▸ **The task**
Would you return the complete listing below word for word?

▸ **Source data**
· · ·

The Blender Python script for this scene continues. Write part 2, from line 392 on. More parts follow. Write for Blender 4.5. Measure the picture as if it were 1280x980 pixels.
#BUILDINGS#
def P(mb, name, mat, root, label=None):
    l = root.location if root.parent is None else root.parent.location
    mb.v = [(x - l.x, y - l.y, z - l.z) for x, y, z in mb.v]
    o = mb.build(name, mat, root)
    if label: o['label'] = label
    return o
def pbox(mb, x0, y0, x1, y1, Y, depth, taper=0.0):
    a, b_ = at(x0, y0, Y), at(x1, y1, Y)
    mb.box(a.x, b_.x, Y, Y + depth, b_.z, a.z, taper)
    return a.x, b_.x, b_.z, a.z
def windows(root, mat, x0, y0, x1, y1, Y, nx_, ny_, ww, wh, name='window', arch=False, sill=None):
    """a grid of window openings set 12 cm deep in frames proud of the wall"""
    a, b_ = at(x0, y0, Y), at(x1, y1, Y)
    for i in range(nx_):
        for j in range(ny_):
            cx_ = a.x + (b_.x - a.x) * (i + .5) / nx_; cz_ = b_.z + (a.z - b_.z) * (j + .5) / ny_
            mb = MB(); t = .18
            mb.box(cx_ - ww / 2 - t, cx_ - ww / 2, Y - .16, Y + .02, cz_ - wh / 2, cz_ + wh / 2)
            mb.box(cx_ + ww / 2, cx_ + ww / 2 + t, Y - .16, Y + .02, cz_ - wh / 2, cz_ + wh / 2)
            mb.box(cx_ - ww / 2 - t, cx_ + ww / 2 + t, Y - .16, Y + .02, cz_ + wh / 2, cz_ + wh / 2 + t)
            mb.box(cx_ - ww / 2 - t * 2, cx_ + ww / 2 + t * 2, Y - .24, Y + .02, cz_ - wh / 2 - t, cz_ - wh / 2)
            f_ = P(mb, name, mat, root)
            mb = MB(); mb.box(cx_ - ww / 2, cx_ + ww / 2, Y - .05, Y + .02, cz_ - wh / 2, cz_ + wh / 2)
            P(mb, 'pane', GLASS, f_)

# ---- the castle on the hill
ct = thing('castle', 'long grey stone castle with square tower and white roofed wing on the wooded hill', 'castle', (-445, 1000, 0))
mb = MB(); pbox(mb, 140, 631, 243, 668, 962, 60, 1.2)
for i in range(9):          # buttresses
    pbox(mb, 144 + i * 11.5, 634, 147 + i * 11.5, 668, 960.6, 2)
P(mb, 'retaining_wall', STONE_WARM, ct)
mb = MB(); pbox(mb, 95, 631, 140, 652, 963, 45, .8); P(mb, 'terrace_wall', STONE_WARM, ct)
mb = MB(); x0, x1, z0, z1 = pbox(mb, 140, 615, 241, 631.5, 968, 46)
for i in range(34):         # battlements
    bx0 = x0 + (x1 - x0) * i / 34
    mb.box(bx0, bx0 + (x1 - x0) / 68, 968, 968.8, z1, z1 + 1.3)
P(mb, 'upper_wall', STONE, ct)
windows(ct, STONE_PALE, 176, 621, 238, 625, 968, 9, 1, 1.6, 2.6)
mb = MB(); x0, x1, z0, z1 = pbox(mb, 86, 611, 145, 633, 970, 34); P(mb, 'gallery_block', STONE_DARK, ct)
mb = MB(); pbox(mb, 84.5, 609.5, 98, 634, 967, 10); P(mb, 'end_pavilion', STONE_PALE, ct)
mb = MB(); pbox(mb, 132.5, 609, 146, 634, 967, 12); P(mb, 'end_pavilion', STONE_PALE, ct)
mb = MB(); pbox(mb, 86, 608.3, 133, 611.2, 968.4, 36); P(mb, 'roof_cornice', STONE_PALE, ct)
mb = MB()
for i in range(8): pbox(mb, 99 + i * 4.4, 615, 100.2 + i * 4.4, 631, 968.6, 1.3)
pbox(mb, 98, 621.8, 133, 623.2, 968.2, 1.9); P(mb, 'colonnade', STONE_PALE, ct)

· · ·

▸ **Output for this task**
The Blender Python script for this scene continues. Write part 2, from line 392 on. More parts follow. Write for Blender 4.5. Measure the picture as if it were 1280x980 pixels.
#BUILDINGS#
def P(mb, name, mat, root, label=None):
    l = root.location if root.parent is None else root.parent.location
    mb.v = [(x - l.x, y - l.y, z - l.z) for x, y, z in mb.v]
    o = mb.build(name, mat, root)
    if label: o['label'] = label
    return o
def pbox(mb, x0, y0, x1, y1, Y, depth, taper=0.0):
    a, b_ = at(x0, y0, Y), at(x1, y1, Y)
    mb.box(a.x, b_.x, Y, Y + depth, b_.z, a.z, taper)
    return a.x, b_.x, b_.z, a.z
def windows(root, mat, x0, y0, x1, y1, Y, nx_, ny_, ww, wh, name='window', arch=False, sill=None):
    """a grid of window openings set 12 cm deep in frames proud of the wall"""
    a, b_ = at(x0, y0, Y), at(x1, y1, Y)
    for i in range(nx_):
        for j in range(ny_):
            cx_ = a.x + (b_.x - a.x) * (i + .5) / nx_; cz_ = b_.z + (a.z - b_.z) * (j + .5) / ny_
            mb = MB(); t = .18
            mb.box(cx_ - ww / 2 - t, cx_ - ww / 2, Y - .16, Y + .02, cz_ - wh / 2, cz_ + wh / 2)
            mb.box(cx_ + ww / 2, cx_ + ww / 2 + t, Y - .16, Y + .02, cz_ - wh / 2, cz_ + wh / 2)
            mb.box(cx_ - ww / 2 - t, cx_ + ww / 2 + t, Y - .16, Y + .02, cz_ + wh / 2, cz_ + wh / 2 + t)
            mb.box(cx_ - ww / 2 - t * 2, cx_ + ww / 2 + t * 2, Y - .24, Y + .02, cz_ - wh / 2 - t, cz_ - wh / 2)
            f_ = P(mb, name, mat, root)
            mb = MB(); mb.box(cx_ - ww / 2, cx_ + ww / 2, Y - .05, Y + .02, cz_ - wh / 2, cz_ + wh / 2)
            P(mb, 'pane', GLASS, f_)

# ---- the castle on the hill
ct = thing('castle', 'long grey stone castle with square tower and white roofed wing on the wooded hill', 'castle', (-445, 1000, 0))
mb = MB(); pbox(mb, 140, 631, 243, 668, 962, 60, 1.2)
for i in range(9):          # buttresses
    pbox(mb, 144 + i * 11.5, 634, 147 + i * 11.5, 668, 960.6, 2)
P(mb, 'retaining_wall', STONE_WARM, ct)
mb = MB(); pbox(mb, 95, 631, 140, 652, 963, 45, .8); P(mb, 'terrace_wall', STONE_WARM, ct)
mb = MB(); x0, x1, z0, z1 = pbox(mb, 140, 615, 241, 631.5, 968, 46)
for i in range(34):         # battlements
    bx0 = x0 + (x1 - x0) * i / 34
    mb.box(bx0, bx0 + (x1 - x0) / 68, 968, 968.8, z1, z1 + 1.3)
P(mb, 'upper_wall', STONE, ct)
windows(ct, STONE_PALE, 176, 621, 238, 625, 968, 9, 1, 1.6, 2.6)
mb = MB(); x0, x1, z0, z1 = pbox(mb, 86, 611, 145, 633, 970, 34); P(mb, 'gallery_block', STONE_DARK, ct)
mb = MB(); pbox(mb, 84.5, 609.5, 98, 634, 967, 10); P(mb, 'end_pavilion', STONE_PALE, ct)
mb = MB(); pbox(mb, 132.5, 609, 146, 634, 967, 12); P(mb, 'end_pavilion', STONE_PALE, ct)
mb = MB(); pbox(mb, 86, 608.3, 133, 611.2, 968.4, 36); P(mb, 'roof_cornice', STONE_PALE, ct)
mb = MB()
for i in range(8): pbox(mb, 99 + i * 4.4, 615, 100.2 + i * 4.4, 631, 968.6, 1.3)
pbox(mb, 98, 621.8, 133, 623.2, 968.2, 1.9); P(mb, 'colonnade', STONE_PALE, ct)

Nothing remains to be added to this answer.